Don't Fall for the Crocodile Tears of the Hillsborough Hypocrites

All this talk of justice for the dead fans of 1989 would be more convincing if the people doing it - politicians, police, respectable commentators - weren't now at the forefront of depicting working-class football fans as troublemakers, possibly even scum, who must be regulated and monitored ad infinitum.

Following the publication of the damning report on the Hillsborough disaster, there have been paroxysms of handwringing in the political and media classes.

David Cameron issued an apology for Hillsborough's "double injustice": first the disaster itself, which killed 96 Liverpool football fans, and second officialdom's attempts to cover up what happened or to blame it all on the fans who were caught up in the terrible crush.

Meanwhile, liberal broadsheets claim we finally have "the truth" and some semblance of justice for the families of the dead and injured. In the words of one commentator, "After so many years, so much pain... it has been finally reclaimed: the truth."

All this talk of justice for the dead fans of 1989 would be more convincing if the people doing it - politicians, police, respectable commentators - weren't now at the forefront of depicting working-class football fans as troublemakers, possibly even scum, who must be regulated and monitored ad infinitum.

That is, the people now crying with joy over the revelation of the truth in relation to Hillsborough are also the guardians of the very prejudices that made Hillsborough possible in the first place: the idea that football fans are a mob-in-the-making who must always be fenced in, either literally, with metal cages, or metaphorically, with restrictions on their speech and behaviour.

In one breath, these politicians and observers condemn the police malfeasance and media sneering in relation to Hillsborough; in the next, they articulate the same anti-fan snobbery and class loathing that nurtured the Hillsborough calamity in the first place. They are Hillsborough's hypocrites.

Reading the media coverage of the report into Hillsborough, you could be forgiven for thinking that the key problem in that stadium in 1989 was the authorities' failure or unwillingness to respond properly to the unfolding disaster.

Not enough was done, we are told, to help those who were stuck behind the metal fences, and not enough was done to reach the truth about the event afterwards.

No doubt this is true. But focusing myopically on the authorities' failings on that terrible day, and in its aftermath, takes attention away from what happened before Hillsborough, away from the political and media classes' intensive war of words against working-class football fans, who were continually being depicted as the lowest form of human life, as hooligans, imbeciles, almost as animals.
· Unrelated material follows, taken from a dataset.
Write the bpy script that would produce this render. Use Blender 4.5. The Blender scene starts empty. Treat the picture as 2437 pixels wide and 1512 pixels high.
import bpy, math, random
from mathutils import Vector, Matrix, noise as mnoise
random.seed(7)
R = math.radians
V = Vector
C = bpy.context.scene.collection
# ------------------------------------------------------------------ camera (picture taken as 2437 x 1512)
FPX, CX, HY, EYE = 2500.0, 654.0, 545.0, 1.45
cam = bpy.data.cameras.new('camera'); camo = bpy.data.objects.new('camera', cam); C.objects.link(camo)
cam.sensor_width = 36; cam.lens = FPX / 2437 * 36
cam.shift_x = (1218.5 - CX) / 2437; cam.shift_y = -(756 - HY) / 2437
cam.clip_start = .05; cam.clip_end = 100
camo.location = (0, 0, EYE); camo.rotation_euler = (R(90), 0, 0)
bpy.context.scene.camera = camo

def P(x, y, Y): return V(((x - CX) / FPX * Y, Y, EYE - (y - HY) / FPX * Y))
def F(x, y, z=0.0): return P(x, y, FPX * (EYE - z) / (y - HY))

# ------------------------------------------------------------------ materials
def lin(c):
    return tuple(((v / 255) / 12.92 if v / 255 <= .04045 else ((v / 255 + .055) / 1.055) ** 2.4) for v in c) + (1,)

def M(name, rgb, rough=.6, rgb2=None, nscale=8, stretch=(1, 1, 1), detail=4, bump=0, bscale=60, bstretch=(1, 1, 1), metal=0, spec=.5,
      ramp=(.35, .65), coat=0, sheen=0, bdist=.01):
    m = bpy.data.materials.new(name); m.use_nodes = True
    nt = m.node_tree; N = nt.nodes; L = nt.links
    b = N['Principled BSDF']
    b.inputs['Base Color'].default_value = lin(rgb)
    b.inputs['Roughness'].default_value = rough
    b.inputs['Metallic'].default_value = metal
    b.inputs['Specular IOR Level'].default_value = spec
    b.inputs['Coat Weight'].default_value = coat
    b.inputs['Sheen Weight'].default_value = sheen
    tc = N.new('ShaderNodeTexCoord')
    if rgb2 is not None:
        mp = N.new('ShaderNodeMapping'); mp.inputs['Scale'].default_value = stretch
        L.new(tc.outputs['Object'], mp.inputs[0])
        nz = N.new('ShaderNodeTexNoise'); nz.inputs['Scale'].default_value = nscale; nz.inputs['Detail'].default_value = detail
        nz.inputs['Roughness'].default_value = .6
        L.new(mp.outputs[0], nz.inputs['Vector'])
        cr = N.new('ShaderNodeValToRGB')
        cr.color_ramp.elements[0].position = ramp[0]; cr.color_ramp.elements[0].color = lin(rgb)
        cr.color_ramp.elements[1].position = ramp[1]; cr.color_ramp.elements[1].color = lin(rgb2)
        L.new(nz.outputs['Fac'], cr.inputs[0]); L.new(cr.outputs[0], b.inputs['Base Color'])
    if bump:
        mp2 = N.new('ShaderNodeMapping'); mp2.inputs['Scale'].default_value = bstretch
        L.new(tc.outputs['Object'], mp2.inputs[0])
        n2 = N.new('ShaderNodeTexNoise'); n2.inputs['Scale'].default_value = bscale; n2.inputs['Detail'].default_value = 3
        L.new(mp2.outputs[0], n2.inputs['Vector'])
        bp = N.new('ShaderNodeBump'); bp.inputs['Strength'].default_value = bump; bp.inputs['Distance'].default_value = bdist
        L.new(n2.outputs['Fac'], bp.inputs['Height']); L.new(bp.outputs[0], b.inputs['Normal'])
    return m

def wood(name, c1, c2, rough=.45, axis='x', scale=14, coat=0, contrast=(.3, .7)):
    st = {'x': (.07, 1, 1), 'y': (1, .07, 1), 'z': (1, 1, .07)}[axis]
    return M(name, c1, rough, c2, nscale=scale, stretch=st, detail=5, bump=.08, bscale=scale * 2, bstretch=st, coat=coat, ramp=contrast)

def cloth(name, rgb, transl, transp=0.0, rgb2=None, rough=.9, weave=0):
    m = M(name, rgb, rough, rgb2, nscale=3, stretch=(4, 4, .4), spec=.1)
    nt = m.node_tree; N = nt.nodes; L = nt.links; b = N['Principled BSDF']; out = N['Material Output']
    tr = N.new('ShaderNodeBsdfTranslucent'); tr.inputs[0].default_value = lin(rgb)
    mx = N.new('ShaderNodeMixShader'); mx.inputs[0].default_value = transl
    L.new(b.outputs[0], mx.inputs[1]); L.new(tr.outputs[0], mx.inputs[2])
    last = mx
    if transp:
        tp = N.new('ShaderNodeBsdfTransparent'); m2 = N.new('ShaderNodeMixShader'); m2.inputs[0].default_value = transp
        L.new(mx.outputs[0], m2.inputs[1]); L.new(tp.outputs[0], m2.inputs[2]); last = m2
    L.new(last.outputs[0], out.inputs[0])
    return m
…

Thus could they be treated like animals, being forced into those dangerous cages that were erected at football stadiums by fan-loathing elites in the 1970s and 80s.

From the tabloids to the broadsheets to erudite magazines like the New Statesman (which said shortly after Hillsborough that football was bound up with the "yobs and slum cultures of the stricken inner cities"), football followers were forever being held up as morally warped creatures in late 20th Century Britain.

Politicians fretted over the dangers posed by out-of-control fans, passing laws to regulate their behaviour and movement, while the police were frequently deployed en masse to games.

It was in this political and media climate of fear and loathing of football fans that Hillsborough became possible: the metal cages at the stadium, the police's disgraceful attitude, the media sneering at the victims after the event - the whole awful thing was a product of a long, drawn-out war by the authorities and the media against the alleged lowlifes of "stricken inner cities".

And that political attitude still exists today, side-by-side with the elite's newfound concern and sorrow over what happened at Hillsborough.

The view of football fans as problematic, as a big, unpredictable blob that requires regulation and occasionally punishment, is as widespread in political and media circles now as it was pre-Hillsborough.

But it has been PC-ed, with fans no longer being explicitly described as "slum people" or "yobs", but rather as racists, as the chanters of foul-mouthed and offensive tirades, as people who have failed to educate themselves about the correct way to speak and behave.

Where once fans were stuck in metal cages, today they are plonked in stadiums that are subjected to the sort of stringent, speech-policing laws and regulations that would cause outrage in any other area of life.

They are forced to sit down; they can be arrested for chanting offensive things; they are surrounded by stewards with cameras on their heads who film fans' every antic so that if anything untoward happens, the cops can be informed and action can be taken.

Like rats in a lab, fans are metaphorically fenced in, kept in their place not by brutalising cages but by patronising laws. All these measures are aimed at keeping what one Guardian journalist has described as "knuckle-dragging cretins" - or what the rest of us refer to as "football fans" - sedate and pacified, as un-mob-like as possible.

And who promotes and cheers this continuing degradation of working-class football fans? Politicians, PC-sounding policemen, the same newspaper columnists who praise the reaching of the truth about Hillsborough. These people weep over Hillsborough, while at the same time sustaining the degenerate moralism towards "yob" communities which fuelled that terrible tragedy.